We study in this paper the epitaxial growth and electrical characterization of an n+In0.5Ga0.5As/p+GaAs0.5Sb0.5 Esaki diode lattice matched to (001)-oriented InP substrate. First, the effects of molecular beam epitaxy growth temperature and group-V growth rates on the GaAsxSb1−x composition are characterized by means of X-ray diffraction (XRD). It is found that GaAsxSb1−x lattice constant is mainly determined by the Sb4 incorporation rather than the As4 one. After optimization, high quality In0.54Ga0.46As(Si)/GaAs0.52Sb0.48(Be) heterostructure is confirmed by XRD, Transmission electron microscope (TEM) and Secondary Ion Mass Spectroscopy (SIMS) profiles meeting requirements for sub-60mV/dec operating devices.
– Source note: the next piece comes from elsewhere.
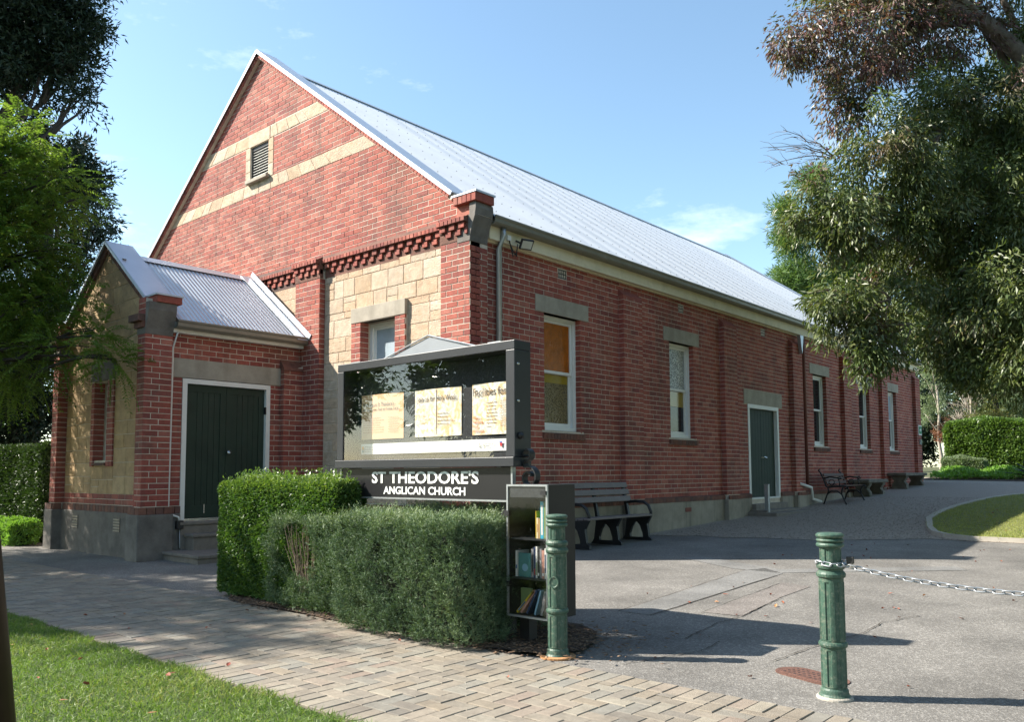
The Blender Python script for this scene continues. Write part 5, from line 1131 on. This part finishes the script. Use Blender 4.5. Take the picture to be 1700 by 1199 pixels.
# clipped hedges: leaves spread over and just under a lumpy box surface, round a dark core
def hedge_pts(x0, x1, y0, y1, z0, z1, dens, bulge=.05, f=3., taper=0, rnd_=.09, depth=.05, faces='fblrt'):
    out = []; nr = []
    W_, D_, H_ = x1 - x0, y1 - y0, z1 - z0
    def face(n, fn, nn): u, v = rng.random(n), rng.random(n); out.append(fn(u, v)); nr.append(np.tile(np.array([nn], float), (n, 1)))
    if 'f' in faces: face(int(dens * W_ * H_), lambda u, v: np.stack([x0 + u * W_, np.full_like(u, y0), z0 + v * H_], 1), (0, -1, 0))
    if 'b' in faces: face(int(dens * W_ * H_ * .5), lambda u, v: np.stack([x0 + u * W_, np.full_like(u, y1), z0 + v * H_], 1), (0, 1, 0))
    if 'l' in faces: face(int(dens * D_ * H_), lambda u, v: np.stack([np.full_like(u, x0), y0 + u * D_, z0 + v * H_], 1), (-1, 0, 0))
    if 'r' in faces: face(int(dens * D_ * H_), lambda u, v: np.stack([np.full_like(u, x1), y0 + u * D_, z0 + v * H_], 1), (1, 0, 0))
    if 't' in faces: face(int(dens * W_ * D_ * 1.25), lambda u, v: np.stack([x0 + u * W_, y0 + v * D_, np.full_like(u, z1)], 1), (0, 0, 1))
    P = np.concatenate(out); N = np.concatenate(nr)
    c = np.array([(x0 + x1) / 2, (y0 + y1) / 2, 0]); hs = np.array([W_ / 2, D_ / 2, 1])
    # round the vertical and the top edges
    q = np.array([min(rnd_, W_ / 2), min(rnd_, D_ / 2), rnd_])
    lo = np.array([x0, y0, z0 - 9]) + q; hi = np.array([x1, y1, z1]) - q
    cl = np.clip(P, lo, hi); dv = P - cl; ln = np.linalg.norm(dv, axis=1, keepdims=True); N2 = np.where(ln > 1e-6, dv / np.maximum(ln, 1e-6), N); P = np.where(ln > 1e-6, cl + N2 * np.minimum(ln, rnd_), P)
    P = P + N2 * (bulge * wav(P, f, 1.1) + bulge * .6 * wav(P, f * 2.7, 4.) - depth * rng.random(len(P)) ** 2)[:, None]
    if taper:
        t = np.clip((P[:, 2] - z0) / H_, 0, 1); k = 1 - taper * (1 - t) ** 2; P[:, 1] = c[1] + (P[:, 1] - c[1]) * k; P[:, 0] = x1 + (P[:, 0] - x1) * (1 - taper * .25 * (1 - t) ** 1.5)
    return P, N2
def core(mb, x0, x1, y0, y1, z0, z1): return mb.box(x0, x1, y0, y1, z0, z1)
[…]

Esaki tunnel diodes are then fabricated to be used as a prediction of Band-To-Band Tunneling (BTBT) for Tunnel Field-Effect transistors (TFETs). The results are compared to previously reported n+/p+In0.5Ga0.5As homojunction diodes, showing a ×60 factor improvement of BTBT current density for the same electric field with an excellent average Peak-to-Valley Current Ratio (PVCR) of 14.